[TASK STATEMENT]
The records below hold a stretch from the line with "Continue the Blender" through the line with "IDF = lambda a, d, z: (a, d, z)"; return exactly those lines, ends included, and nothing more.

[DATASET CONTENT]

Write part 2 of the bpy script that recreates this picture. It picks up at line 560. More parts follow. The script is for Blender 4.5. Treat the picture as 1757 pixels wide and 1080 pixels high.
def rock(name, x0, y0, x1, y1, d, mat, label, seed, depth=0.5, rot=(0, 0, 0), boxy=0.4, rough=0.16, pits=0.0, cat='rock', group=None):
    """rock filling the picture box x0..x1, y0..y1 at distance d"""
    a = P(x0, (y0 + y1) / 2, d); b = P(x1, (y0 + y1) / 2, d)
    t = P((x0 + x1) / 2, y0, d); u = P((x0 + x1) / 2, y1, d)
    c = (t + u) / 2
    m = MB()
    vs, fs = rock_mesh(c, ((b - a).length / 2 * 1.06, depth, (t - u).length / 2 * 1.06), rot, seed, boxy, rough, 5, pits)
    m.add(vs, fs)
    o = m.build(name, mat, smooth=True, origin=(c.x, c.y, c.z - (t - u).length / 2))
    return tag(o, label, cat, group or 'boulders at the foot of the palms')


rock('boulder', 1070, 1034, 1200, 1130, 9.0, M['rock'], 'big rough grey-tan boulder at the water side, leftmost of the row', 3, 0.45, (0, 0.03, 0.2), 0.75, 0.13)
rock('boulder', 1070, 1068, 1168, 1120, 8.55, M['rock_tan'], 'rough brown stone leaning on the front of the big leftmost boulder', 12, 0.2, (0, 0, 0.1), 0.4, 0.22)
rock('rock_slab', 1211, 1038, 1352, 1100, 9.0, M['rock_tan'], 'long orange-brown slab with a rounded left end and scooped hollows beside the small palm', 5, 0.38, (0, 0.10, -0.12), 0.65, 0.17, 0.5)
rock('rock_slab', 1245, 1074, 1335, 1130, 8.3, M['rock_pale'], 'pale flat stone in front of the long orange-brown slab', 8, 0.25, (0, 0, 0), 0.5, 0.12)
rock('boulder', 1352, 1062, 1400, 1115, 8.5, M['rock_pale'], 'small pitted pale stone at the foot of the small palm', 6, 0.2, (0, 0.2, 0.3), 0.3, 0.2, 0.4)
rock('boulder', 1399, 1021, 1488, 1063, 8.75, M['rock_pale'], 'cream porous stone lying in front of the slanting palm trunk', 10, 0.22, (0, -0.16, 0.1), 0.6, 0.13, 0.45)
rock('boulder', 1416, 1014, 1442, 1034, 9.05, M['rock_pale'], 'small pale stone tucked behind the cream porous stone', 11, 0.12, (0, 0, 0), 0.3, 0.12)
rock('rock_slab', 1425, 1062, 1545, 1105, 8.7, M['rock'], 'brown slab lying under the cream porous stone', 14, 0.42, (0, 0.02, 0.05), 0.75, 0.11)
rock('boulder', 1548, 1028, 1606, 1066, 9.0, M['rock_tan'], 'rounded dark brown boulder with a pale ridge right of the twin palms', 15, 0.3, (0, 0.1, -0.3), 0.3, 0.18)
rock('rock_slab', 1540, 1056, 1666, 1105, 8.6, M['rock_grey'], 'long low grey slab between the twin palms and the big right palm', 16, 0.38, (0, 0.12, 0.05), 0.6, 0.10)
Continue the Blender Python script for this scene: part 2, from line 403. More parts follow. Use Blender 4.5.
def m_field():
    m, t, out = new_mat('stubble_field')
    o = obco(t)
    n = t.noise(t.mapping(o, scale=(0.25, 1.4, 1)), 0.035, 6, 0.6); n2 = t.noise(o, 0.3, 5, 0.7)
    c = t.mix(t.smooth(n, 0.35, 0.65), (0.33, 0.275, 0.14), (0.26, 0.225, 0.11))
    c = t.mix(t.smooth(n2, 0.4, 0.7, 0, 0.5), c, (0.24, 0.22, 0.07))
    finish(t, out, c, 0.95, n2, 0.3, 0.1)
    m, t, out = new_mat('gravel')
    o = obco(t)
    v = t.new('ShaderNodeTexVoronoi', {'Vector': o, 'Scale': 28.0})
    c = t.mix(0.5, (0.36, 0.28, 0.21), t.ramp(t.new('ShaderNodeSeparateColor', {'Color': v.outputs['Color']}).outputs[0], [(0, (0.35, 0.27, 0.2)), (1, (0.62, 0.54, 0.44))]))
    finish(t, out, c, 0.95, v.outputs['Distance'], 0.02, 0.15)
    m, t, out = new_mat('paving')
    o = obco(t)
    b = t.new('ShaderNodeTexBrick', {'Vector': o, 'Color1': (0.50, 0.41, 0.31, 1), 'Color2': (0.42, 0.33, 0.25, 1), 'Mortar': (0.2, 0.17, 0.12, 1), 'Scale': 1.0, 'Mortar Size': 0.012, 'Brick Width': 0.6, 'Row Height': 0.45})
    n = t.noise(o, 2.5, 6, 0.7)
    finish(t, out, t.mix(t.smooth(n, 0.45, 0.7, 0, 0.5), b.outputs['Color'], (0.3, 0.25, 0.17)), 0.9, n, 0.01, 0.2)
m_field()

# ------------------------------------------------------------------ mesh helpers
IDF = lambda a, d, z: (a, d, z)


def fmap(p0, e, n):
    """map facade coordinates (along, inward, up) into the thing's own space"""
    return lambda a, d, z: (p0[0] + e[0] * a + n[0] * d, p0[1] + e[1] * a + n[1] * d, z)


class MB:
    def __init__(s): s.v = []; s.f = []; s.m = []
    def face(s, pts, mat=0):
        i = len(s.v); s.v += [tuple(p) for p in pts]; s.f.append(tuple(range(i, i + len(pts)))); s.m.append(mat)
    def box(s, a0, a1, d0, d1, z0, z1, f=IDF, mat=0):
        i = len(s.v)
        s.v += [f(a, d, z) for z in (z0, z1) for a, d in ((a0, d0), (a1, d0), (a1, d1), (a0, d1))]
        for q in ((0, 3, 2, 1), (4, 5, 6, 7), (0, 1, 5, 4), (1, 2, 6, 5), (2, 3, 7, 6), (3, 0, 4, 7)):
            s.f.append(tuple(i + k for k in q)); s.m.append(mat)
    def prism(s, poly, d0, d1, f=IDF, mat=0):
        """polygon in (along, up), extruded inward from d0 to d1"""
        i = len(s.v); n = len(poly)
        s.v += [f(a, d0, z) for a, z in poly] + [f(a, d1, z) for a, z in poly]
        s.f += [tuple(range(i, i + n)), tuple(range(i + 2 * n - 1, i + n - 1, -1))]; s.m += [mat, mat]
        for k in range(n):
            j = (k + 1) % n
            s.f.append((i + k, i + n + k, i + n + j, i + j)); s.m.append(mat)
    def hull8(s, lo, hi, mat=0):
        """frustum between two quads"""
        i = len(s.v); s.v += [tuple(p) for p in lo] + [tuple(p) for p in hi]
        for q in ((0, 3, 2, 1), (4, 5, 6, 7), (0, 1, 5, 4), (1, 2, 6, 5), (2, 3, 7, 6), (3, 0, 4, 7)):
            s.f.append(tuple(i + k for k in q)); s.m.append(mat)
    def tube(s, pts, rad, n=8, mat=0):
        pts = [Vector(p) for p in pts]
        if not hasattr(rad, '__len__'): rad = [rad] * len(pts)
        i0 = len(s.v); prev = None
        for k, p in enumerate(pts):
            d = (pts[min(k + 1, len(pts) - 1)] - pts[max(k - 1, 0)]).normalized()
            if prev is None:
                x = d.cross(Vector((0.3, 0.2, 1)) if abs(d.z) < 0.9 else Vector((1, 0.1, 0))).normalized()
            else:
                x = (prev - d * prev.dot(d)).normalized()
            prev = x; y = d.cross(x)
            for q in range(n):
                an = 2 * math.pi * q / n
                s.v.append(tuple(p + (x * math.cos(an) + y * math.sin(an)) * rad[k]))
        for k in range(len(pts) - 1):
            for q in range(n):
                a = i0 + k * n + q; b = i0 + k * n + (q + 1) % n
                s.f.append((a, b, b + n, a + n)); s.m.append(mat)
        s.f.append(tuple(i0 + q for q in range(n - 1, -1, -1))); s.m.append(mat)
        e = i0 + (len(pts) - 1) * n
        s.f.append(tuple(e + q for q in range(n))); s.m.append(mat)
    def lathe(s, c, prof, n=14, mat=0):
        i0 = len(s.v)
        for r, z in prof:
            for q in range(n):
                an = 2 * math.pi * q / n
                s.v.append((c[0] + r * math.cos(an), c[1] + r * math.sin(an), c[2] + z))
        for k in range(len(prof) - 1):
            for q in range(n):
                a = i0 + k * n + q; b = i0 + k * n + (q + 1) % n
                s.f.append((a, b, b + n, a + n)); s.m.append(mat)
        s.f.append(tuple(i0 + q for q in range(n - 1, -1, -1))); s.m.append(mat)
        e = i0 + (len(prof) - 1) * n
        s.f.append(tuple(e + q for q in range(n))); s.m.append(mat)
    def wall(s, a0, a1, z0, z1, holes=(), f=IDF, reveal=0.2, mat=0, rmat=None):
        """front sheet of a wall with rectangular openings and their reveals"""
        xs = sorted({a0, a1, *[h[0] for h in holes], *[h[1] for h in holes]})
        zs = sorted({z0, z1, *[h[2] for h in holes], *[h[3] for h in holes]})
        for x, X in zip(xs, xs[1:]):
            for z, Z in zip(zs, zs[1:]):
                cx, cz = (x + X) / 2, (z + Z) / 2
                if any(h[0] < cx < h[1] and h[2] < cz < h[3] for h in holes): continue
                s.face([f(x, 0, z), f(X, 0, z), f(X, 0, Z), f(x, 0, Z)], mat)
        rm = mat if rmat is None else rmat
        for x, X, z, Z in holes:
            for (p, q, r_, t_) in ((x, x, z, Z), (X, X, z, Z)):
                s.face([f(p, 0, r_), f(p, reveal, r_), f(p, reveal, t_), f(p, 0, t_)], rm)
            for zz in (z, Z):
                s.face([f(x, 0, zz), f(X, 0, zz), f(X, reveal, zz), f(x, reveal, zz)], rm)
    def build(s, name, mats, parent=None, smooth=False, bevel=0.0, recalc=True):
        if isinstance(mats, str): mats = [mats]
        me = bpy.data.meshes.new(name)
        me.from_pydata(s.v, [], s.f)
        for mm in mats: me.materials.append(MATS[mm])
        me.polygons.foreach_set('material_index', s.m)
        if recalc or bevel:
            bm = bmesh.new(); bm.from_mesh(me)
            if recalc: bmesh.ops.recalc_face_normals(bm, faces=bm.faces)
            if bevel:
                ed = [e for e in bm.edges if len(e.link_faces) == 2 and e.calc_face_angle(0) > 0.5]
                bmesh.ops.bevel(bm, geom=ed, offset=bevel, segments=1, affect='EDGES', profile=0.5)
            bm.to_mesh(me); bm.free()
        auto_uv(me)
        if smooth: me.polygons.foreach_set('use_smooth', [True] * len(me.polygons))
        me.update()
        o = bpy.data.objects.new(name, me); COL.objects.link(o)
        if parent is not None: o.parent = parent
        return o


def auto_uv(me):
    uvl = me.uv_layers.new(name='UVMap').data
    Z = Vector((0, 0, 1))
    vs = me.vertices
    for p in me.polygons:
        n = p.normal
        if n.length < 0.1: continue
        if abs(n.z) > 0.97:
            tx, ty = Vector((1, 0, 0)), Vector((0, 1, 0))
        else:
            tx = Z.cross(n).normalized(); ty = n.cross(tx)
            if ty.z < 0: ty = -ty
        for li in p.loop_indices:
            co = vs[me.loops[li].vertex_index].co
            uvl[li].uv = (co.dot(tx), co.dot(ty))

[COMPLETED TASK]
Continue the Blender Python script for this scene: part 2, from line 403. More parts follow. Use Blender 4.5.
def m_field():
    m, t, out = new_mat('stubble_field')
    o = obco(t)
    n = t.noise(t.mapping(o, scale=(0.25, 1.4, 1)), 0.035, 6, 0.6); n2 = t.noise(o, 0.3, 5, 0.7)
    c = t.mix(t.smooth(n, 0.35, 0.65), (0.33, 0.275, 0.14), (0.26, 0.225, 0.11))
    c = t.mix(t.smooth(n2, 0.4, 0.7, 0, 0.5), c, (0.24, 0.22, 0.07))
    finish(t, out, c, 0.95, n2, 0.3, 0.1)
    m, t, out = new_mat('gravel')
    o = obco(t)
    v = t.new('ShaderNodeTexVoronoi', {'Vector': o, 'Scale': 28.0})
    c = t.mix(0.5, (0.36, 0.28, 0.21), t.ramp(t.new('ShaderNodeSeparateColor', {'Color': v.outputs['Color']}).outputs[0], [(0, (0.35, 0.27, 0.2)), (1, (0.62, 0.54, 0.44))]))
    finish(t, out, c, 0.95, v.outputs['Distance'], 0.02, 0.15)
    m, t, out = new_mat('paving')
    o = obco(t)
    b = t.new('ShaderNodeTexBrick', {'Vector': o, 'Color1': (0.50, 0.41, 0.31, 1), 'Color2': (0.42, 0.33, 0.25, 1), 'Mortar': (0.2, 0.17, 0.12, 1), 'Scale': 1.0, 'Mortar Size': 0.012, 'Brick Width': 0.6, 'Row Height': 0.45})
    n = t.noise(o, 2.5, 6, 0.7)
    finish(t, out, t.mix(t.smooth(n, 0.45, 0.7, 0, 0.5), b.outputs['Color'], (0.3, 0.25, 0.17)), 0.9, n, 0.01, 0.2)
m_field()

# ------------------------------------------------------------------ mesh helpers
IDF = lambda a, d, z: (a, d, z)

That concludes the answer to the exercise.